Early History of the Yellowstone Hotspot and its Interaction with the Subducting Farallon Slab

Vic Camp
Dr. Vic Camp
San Diego State University
Wednesday April 11th, 2018
CSL 422 – 1pm

Abstract
Recent evidence suggests that the Yellowstone hotspot is a long-lived feature that that resided offshore to produce the Siletzia oceanic plateau in Paleocene to Eocene time.  Farallon-plate subduction resulted in collision and accretion of Siletzia at 50 Ma, and overriding of the hotspot by about 42 Ma (Wells et al., 2014).  I will discuss in this talk how the Yellowstone hotspot was manifested in eastern Oregon in late Oligocene to early Miocene time, before generation of the Columbia River flood basalts and the Snake River Plain hotspot track.

Field relationships, together with new and compiled geochemical and geochronological data reveal a broadening of the southern segment of the ancestral Cascades arc into the Oregon back-arc region from 30-20 Ma. This period of volcanism generated rocks with elevated LILE/HFSE values and depleted Nb concentrations, consistent with a hydrated and metasomatized mantle source enriched in the water soluble elements Rb, Ba, K and Pb. We attribute this event to thermal uplift of the Farallon slab by the Yellowstone mantle plume, with heat diffusion, decompression and the release of volatiles promoting high-K calc-alkaline volcanism throughout the Oregon back-arc region. A significant number of the 30-20 Ma outcrops in southern Oregon, northern Nevada, and southwestern Idaho are dominated by andesitic lavas with high Sr/Y values consistent with adakites derived from the melting of oceanic crust, or from combined oceanic crust and mantle sources. These outcrops define a broad area of northeast trend parallel to plate motion, mid-way between the two hypothetical Yellowstone hotspot tracks of Wells et al. (2014).
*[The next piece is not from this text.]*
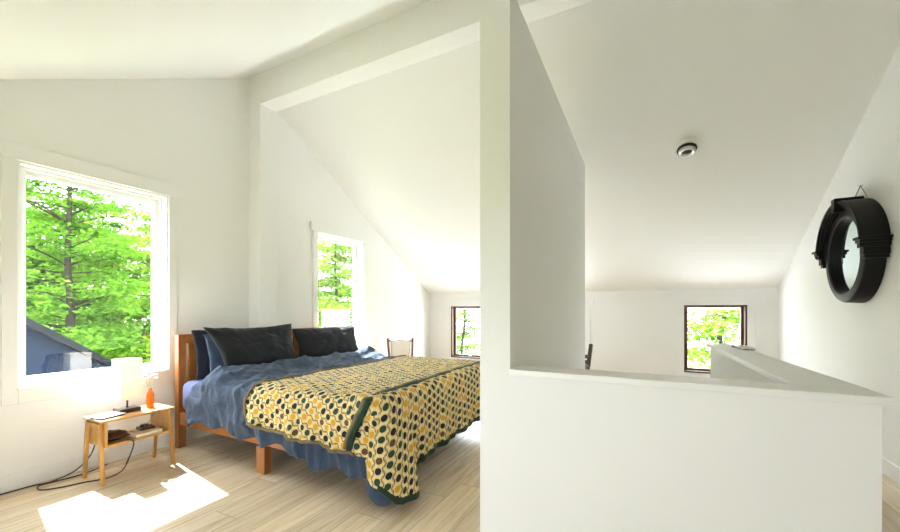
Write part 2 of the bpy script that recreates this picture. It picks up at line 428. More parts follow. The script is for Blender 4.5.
# tall partition and the stair half walls
PT = (-0.7158, -0.564); Y0 = 1.7112; HW = 0.924
tag(MB().box(PT[0], PT[1], Y0, 4.1952, 0, 2.727).build('wall_partition', M['wall']), kind='structure')
CAP = .028
fw = MB().prism([(PT[1], Y0), (0.6725, Y0), (0.6725, Y0+.12), (PT[1], Y0+.12)], 'z', 0, HW-CAP)
tag(fw.build('wall_stair_front', M['wall']), kind='structure')
rw = MB().prism([(0.5152, Y0+.12), (0.6725, Y0+.12), (0.609, 3.772), (0.4766, 3.772)], 'z', 0, HW-CAP)
tag(rw.build('wall_stair_right', M['wall']), kind='structure')
cp = MB().prism([(PT[1], Y0-.012), (0.6964, Y0-.012), (0.6964, Y0+.156), (PT[1], Y0+.156)], 'z', HW-CAP, HW)
cp.prism([(0.4858, Y0+.156), (0.6964, Y0+.156), (0.6256, 3.7996), (0.46, 3.7996)], 'z', HW-CAP, HW)
tag(cp.build('trim_3', M['trim'], bevel=.004), kind='structure')

# ------------------------------------------------------------------ bed
BX0, BX1, BY0, BY1 = -3.655, -1.41, 1.85, 3.87
bed = tag(empty('bed', ((BX0+BX1)/2, (BY0+BY1)/2, 0)), 'honey-coloured wooden bed frame with slatted headboard under blue bedding', 'bed')
D = Matrix.Translation(-bed.location)
hb = MB().box(BX0+.006, BX0+.049, BY0+.062, BY1-.062, .905, .985).box(BX0+.006, BX0+.049, BY0+.062, BY1-.062, .36, .45).xf(D).build('headboard', M['honey_y'], bed, bevel=.005)
for yy in (BY0, BY1-.062):
    MB().box(BX0, BX0+.06, yy, yy+.062, 0, .985).xf(D).build('headboard_post', M['honey_z'], hb, bevel=.005)
n = 15; span = (BY1-BY0-.124); pit = span/n
for i in range(n):
    yc = BY0+.062 + pit*(i+.5)
    MB().box(BX0+.014, BX0+.04, yc-.028, yc+.062 if i < n-1 else yc+.05, .45, .905).xf(D).build('slat', M['honey_z'], hb, bevel=.003)
for yy in (BY0+.012, BY1-.047):
    MB().box(BX0+.055, BX1, yy, yy+.035, .20, .31).xf(D).build('side_rail', M['honey'], bed, bevel=.005)
MB().box(BX1-.03, BX1, BY0+.047, BY1-.047, .20, .31).xf(D).build('foot_rail', M['honey_y'], bed, bevel=.005)
for yy in (BY0+.049, BY1-.109):
    for xx, w in ((BX1-.09, .06), (-2.555, .09)):
        yb0 = yy if xx < -2 else yy
        MB().box(xx, xx+w, BY0-.01 if yy < 2.5 and xx < -2 else yy, (BY0+.05 if xx < -2 else yy+.06) if yy < 2.5 else yy+.06, 0, .20).xf(D).build('leg', M['honey_z'], bed, bevel=.004)

# mattress with fitted sheet
mt = MB().box(BX0+.062, BX1-.02, BY0+.005, BY1-.03, .312, .585)
mo = mt.build('mattress', M['sheet'], bevel=.07, segs=5, smooth=True)
tag(mo, 'mattress in a periwinkle fitted sheet on the wooden bed frame', 'mattress')
mo.data.transform(Matrix.Translation((2.5, -2.85, -.312))); mo.location = (-2.5, 2.85, .312)

# draped cloth: cross section over the near edge, the top, the far edge
def drape(X, s, ynear, yfar, ztop, r):
    """s = signed distance measured from the near top edge: negative hangs down. returns (y, z, hang)"""
    W = yfar-ynear
    q = r*PI/2
    def side(d):           # d = distance past the start of the rounded edge
        if d < q: a = d/r; return r*math.sin(a), -r*(1-math.cos(a)), 0.0
        return r, -r-(d-q), d-q
    if s < 0: o, dz, h = side(-s); return ynear+r-o, ztop+dz, h
    if s > W-2*r: o, dz, h = side(s-(W-2*r)); return yfar-r+o, ztop+dz, h
    return ynear+r+s, ztop, 0.0

def cloth(name, xs, near_len, far_len, ynear, yfar, ztop, r, nS, folds, wr, x_edge, parent=None, mat=None, ang=0.0, seed=0, thick=.01, lift=None):
    V = np.zeros((len(xs), nS, 3)); UV = np.zeros((len(xs), nS, 2)); W = yfar-ynear-2*r
    for i, x in enumerate(xs):
        Ln, Lf = near_len(x), far_len(x)
        for j in range(nS):
            s = -Ln + (W+Ln+Lf)*j/(nS-1)
            y, z, h = drape(x, s, ynear, yfar, ztop, r)
            xx = x + x_edge(x, s)
            fo = folds(x, h) if h > 0 else 0.0
            sg = -1 if s < 0 else 1
            wr_ = wr if x < -2.62 or wr < .02 else wr*max(.25, 1-(x+2.62)*6)
            rg = (1-abs(fbm((xx+s*.6)*4.5+seed, (s-xx*.3)*2.2, 8.3, 2)))**6*wr_*1.1
            f2 = rg + fbm(xx*5+seed, s*5, 1.7)*wr_ + fbm(xx*14+seed, s*9, 4.1)*wr_*.35
            if h > 0 or s < 0 or s > W: y += sg*(fo + f2*.8 + .012)
            else: z += f2 + .004
            if lift: z += lift(xx, s)
            V[i, j] = (xx, y, z)
            UV[i, j] = (xx*math.cos(ang)+s*math.sin(ang), -xx*math.sin(ang)+s*math.cos(ang))
    me = grid_mesh(name, V, UV)
    o = link(name, me, mat, parent, smooth=True)
    so = o.modifiers.new('Solidify', 'SOLIDIFY'); so.thickness = thick; so.offset = -1
    sb = o.modifiers.new('Subdivision', 'SUBSURF'); sb.levels = 1; sb.render_levels = 1
    return o, V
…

We conclude that this ~30-20 Ma adakite trend derives from the melting of oceanic crust from the Farallon slab lying above the Yellowstone plume tail. We consider this trend to be an older extension of the Yellowstone-Snake River Plain hotspot track.

Continued uplift resulted in a volcanic hiatus that began at 22-20 Ma, but ended at 16.7 Ma with coeval rupture of the uplifted slab in two separate places. The eastern rupture resulted in the eruption of Steens Basalt derived from the ascent of a dry mantle-plume source contaminated with depleted mantle. The western rupture resulted in the contemporaneous rejuvenation of high-K calc-alkaline volcanism due to renewed subduction and melting of a wet mantle source restricted to the Nevada-California border region. Since that time, the southern segment of the ancestral Cascades arc has migrated to the west at 7.8 km/m.y. Destruction of the slab is evident today in the resolution of a seismic hole beneath southern Oregon that is bound on the south by the Yellowstone adakite hotspot track. Its demise is the combined result of a long-lived sequence of thermal erosion, rapid tearing, and the foundering of slab segments from 30-10 Ma.